Last month we started looking at the topic professional indemnity insurance (PI). Two things for us to be conscious of. Firstly, some professions arguably do not have a need to carry more insurance than is required under certain New South Wales legislation. Secondly, if you want to determine the right level of insurance coverage for your risk, you really need to do a thorough risk analysis.

In New South Wales, the Professional Standards Act 1994 and the Professional Standards Regulation 2019 are relevant. Two of the objects of the Act are to:
“(a) to enable the creation of schemes to limit the civil liability of professionals and others,
(d) to constitute the Professional Standards Council to supervise the preparation and application of schemes and to assist in the improvement of occupational standards and protection of consumers.”

Using solicitors as an example, the Law Society of New South Wales runs an approved scheme known as Lawcover. This scheme provides cover for up to $2m for each claim including claimant’s costs and defence costs. Smaller legal firms may choose to rely on that $2m cover as being adequate.
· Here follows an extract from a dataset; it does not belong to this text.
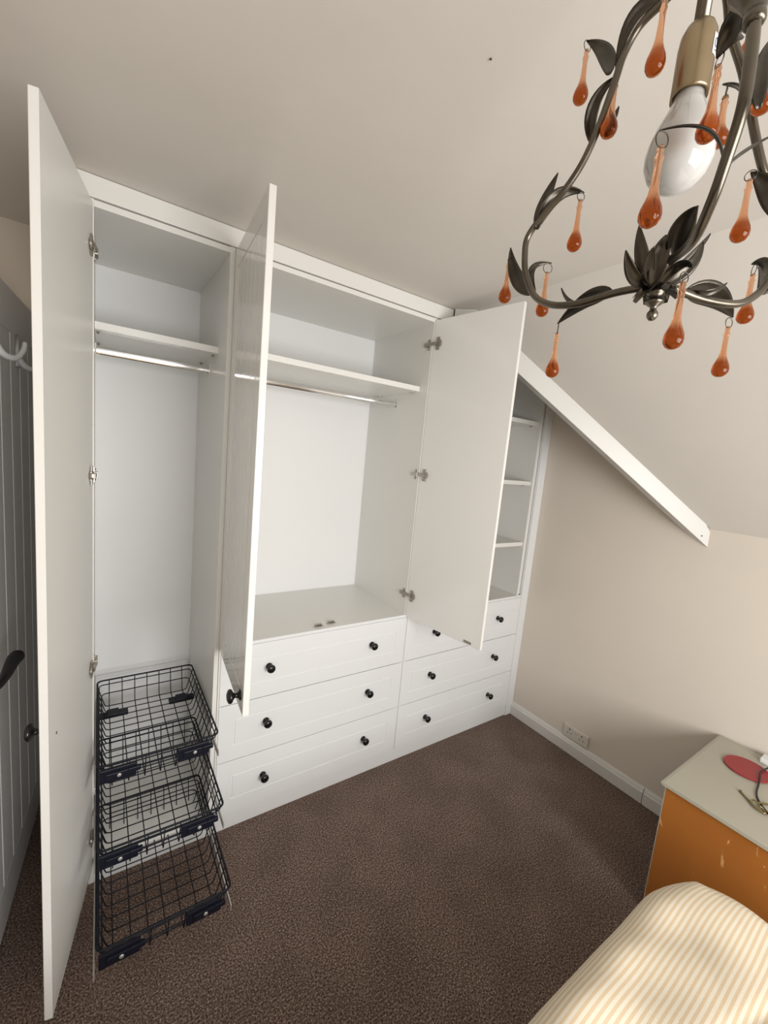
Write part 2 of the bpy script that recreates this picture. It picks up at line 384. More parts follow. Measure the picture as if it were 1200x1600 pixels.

Any firm is at liberty to seek extra cover and many large firms do. This is known as ‘Top-Up’ professional indemnity insurance. However, if you seek to impose a requirement for a higher level of cover than required under an approved scheme, be ready to justify your reasons.

So how do you justify that higher cover requirement? This is where the risk analysis comes into play. For those who are serious about understanding this process, you can obtain a copy of relevant risk management standards e.g., AS ISO 31000:2018 Risk Management – Guidelines or AS/NZS IEC 31010:2020 Risk management – Risk assessment techniques. You need to list your likely risks, then assess each one based on likelihood and severity of impact were it to occur. This will then enable you to determine a level risk rating for each risk and a risk priority e.g., most important, least important. Using this information, you will also be in a better position to estimate the $ impact of each risk and just your insurance requirements.